[start]

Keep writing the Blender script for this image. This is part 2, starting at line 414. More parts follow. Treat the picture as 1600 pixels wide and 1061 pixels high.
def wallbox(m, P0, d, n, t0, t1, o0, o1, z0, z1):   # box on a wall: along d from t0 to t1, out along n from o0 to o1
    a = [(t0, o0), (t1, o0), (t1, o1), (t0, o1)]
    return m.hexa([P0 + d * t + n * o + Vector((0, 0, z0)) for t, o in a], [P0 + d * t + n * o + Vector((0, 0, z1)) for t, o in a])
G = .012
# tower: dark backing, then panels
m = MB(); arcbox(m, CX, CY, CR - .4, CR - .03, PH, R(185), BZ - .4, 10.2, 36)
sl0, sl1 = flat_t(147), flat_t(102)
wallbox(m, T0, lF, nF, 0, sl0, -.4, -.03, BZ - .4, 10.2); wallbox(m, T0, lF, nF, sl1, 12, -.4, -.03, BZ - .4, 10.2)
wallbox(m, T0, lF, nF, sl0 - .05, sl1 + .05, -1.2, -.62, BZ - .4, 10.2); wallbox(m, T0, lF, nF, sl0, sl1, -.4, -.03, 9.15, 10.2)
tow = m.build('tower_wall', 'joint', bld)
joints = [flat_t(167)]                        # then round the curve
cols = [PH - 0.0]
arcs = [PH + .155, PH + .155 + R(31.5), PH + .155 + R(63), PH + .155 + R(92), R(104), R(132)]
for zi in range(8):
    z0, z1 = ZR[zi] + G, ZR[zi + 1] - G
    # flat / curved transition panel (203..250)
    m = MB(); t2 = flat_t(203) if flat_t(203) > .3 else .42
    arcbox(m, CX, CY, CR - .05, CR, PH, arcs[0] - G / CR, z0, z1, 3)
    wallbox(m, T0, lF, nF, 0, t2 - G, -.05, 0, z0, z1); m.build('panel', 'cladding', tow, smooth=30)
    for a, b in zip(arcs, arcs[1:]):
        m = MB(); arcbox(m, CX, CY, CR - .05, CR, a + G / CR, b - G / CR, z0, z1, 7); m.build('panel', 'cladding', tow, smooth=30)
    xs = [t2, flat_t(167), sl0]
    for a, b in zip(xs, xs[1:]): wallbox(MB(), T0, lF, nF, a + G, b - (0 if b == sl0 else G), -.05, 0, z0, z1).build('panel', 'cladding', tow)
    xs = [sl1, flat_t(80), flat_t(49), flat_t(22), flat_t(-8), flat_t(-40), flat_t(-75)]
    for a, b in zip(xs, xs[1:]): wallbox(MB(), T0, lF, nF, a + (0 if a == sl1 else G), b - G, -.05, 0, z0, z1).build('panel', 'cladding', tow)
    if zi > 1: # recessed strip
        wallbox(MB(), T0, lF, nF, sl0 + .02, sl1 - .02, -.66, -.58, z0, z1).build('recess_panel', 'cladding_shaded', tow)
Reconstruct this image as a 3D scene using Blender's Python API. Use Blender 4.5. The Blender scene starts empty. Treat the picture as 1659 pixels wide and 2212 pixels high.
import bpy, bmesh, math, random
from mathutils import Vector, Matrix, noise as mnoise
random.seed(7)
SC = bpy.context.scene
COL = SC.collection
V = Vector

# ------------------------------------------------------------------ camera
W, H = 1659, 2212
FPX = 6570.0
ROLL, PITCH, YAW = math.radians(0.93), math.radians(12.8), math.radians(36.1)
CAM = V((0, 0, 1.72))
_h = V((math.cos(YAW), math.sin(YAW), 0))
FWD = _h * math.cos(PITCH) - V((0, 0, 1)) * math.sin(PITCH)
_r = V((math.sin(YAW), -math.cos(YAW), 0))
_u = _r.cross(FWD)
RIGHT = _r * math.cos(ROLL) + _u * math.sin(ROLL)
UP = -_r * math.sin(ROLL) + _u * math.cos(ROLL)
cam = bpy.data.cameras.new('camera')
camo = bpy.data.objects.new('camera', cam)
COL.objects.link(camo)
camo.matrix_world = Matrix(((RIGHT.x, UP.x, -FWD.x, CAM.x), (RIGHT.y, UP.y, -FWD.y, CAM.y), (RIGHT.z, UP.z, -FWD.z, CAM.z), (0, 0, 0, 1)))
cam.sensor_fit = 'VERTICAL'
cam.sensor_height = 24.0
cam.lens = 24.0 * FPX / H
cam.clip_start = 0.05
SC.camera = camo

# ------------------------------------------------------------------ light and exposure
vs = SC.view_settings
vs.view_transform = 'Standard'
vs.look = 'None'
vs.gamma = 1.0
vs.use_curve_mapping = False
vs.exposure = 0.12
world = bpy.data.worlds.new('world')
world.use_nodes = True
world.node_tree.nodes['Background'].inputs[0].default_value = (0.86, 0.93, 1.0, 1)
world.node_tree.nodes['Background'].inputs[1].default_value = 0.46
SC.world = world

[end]

▶ _Aim_
Each entry above is to be set down again in exactly the same words.

▶ _Final answer_
Keep writing the Blender script for this image. This is part 2, starting at line 414. More parts follow. Treat the picture as 1600 pixels wide and 1061 pixels high.
def wallbox(m, P0, d, n, t0, t1, o0, o1, z0, z1):   # box on a wall: along d from t0 to t1, out along n from o0 to o1
    a = [(t0, o0), (t1, o0), (t1, o1), (t0, o1)]
    return m.hexa([P0 + d * t + n * o + Vector((0, 0, z0)) for t, o in a], [P0 + d * t + n * o + Vector((0, 0, z1)) for t, o in a])
G = .012
# tower: dark backing, then panels
m = MB(); arcbox(m, CX, CY, CR - .4, CR - .03, PH, R(185), BZ - .4, 10.2, 36)
sl0, sl1 = flat_t(147), flat_t(102)
wallbox(m, T0, lF, nF, 0, sl0, -.4, -.03, BZ - .4, 10.2); wallbox(m, T0, lF, nF, sl1, 12, -.4, -.03, BZ - .4, 10.2)
wallbox(m, T0, lF, nF, sl0 - .05, sl1 + .05, -1.2, -.62, BZ - .4, 10.2); wallbox(m, T0, lF, nF, sl0, sl1, -.4, -.03, 9.15, 10.2)
tow = m.build('tower_wall', 'joint', bld)
joints = [flat_t(167)]                        # then round the curve
cols = [PH - 0.0]
arcs = [PH + .155, PH + .155 + R(31.5), PH + .155 + R(63), PH + .155 + R(92), R(104), R(132)]
for zi in range(8):
    z0, z1 = ZR[zi] + G, ZR[zi + 1] - G
    # flat / curved transition panel (203..250)
    m = MB(); t2 = flat_t(203) if flat_t(203) > .3 else .42
    arcbox(m, CX, CY, CR - .05, CR, PH, arcs[0] - G / CR, z0, z1, 3)
    wallbox(m, T0, lF, nF, 0, t2 - G, -.05, 0, z0, z1); m.build('panel', 'cladding', tow, smooth=30)
    for a, b in zip(arcs, arcs[1:]):
        m = MB(); arcbox(m, CX, CY, CR - .05, CR, a + G / CR, b - G / CR, z0, z1, 7); m.build('panel', 'cladding', tow, smooth=30)
    xs = [t2, flat_t(167), sl0]
    for a, b in zip(xs, xs[1:]): wallbox(MB(), T0, lF, nF, a + G, b - (0 if b == sl0 else G), -.05, 0, z0, z1).build('panel', 'cladding', tow)
    xs = [sl1, flat_t(80), flat_t(49), flat_t(22), flat_t(-8), flat_t(-40), flat_t(-75)]
    for a, b in zip(xs, xs[1:]): wallbox(MB(), T0, lF, nF, a + (0 if a == sl1 else G), b - G, -.05, 0, z0, z1).build('panel', 'cladding', tow)
    if zi > 1: # recessed strip
        wallbox(MB(), T0, lF, nF, sl0 + .02, sl1 - .02, -.66, -.58, z0, z1).build('recess_panel', 'cladding_shaded', tow)
Reconstruct this image as a 3D scene using Blender's Python API. Use Blender 4.5. The Blender scene starts empty. Treat the picture as 1659 pixels wide and 2212 pixels high.
import bpy, bmesh, math, random
from mathutils import Vector, Matrix, noise as mnoise
random.seed(7)
SC = bpy.context.scene
COL = SC.collection
V = Vector

# ------------------------------------------------------------------ camera
W, H = 1659, 2212
FPX = 6570.0
ROLL, PITCH, YAW = math.radians(0.93), math.radians(12.8), math.radians(36.1)
CAM = V((0, 0, 1.72))
_h = V((math.cos(YAW), math.sin(YAW), 0))
FWD = _h * math.cos(PITCH) - V((0, 0, 1)) * math.sin(PITCH)
_r = V((math.sin(YAW), -math.cos(YAW), 0))
_u = _r.cross(FWD)
RIGHT = _r * math.cos(ROLL) + _u * math.sin(ROLL)
UP = -_r * math.sin(ROLL) + _u * math.cos(ROLL)
cam = bpy.data.cameras.new('camera')
camo = bpy.data.objects.new('camera', cam)
COL.objects.link(camo)
camo.matrix_world = Matrix(((RIGHT.x, UP.x, -FWD.x, CAM.x), (RIGHT.y, UP.y, -FWD.y, CAM.y), (RIGHT.z, UP.z, -FWD.z, CAM.z), (0, 0, 0, 1)))
cam.sensor_fit = 'VERTICAL'
cam.sensor_height = 24.0
cam.lens = 24.0 * FPX / H
cam.clip_start = 0.05
SC.camera = camo

# ------------------------------------------------------------------ light and exposure
vs = SC.view_settings
vs.view_transform = 'Standard'
vs.look = 'None'
vs.gamma = 1.0
vs.use_curve_mapping = False
vs.exposure = 0.12
world = bpy.data.worlds.new('world')
world.use_nodes = True
world.node_tree.nodes['Background'].inputs[0].default_value = (0.86, 0.93, 1.0, 1)
world.node_tree.nodes['Background'].inputs[1].default_value = 0.46
SC.world = world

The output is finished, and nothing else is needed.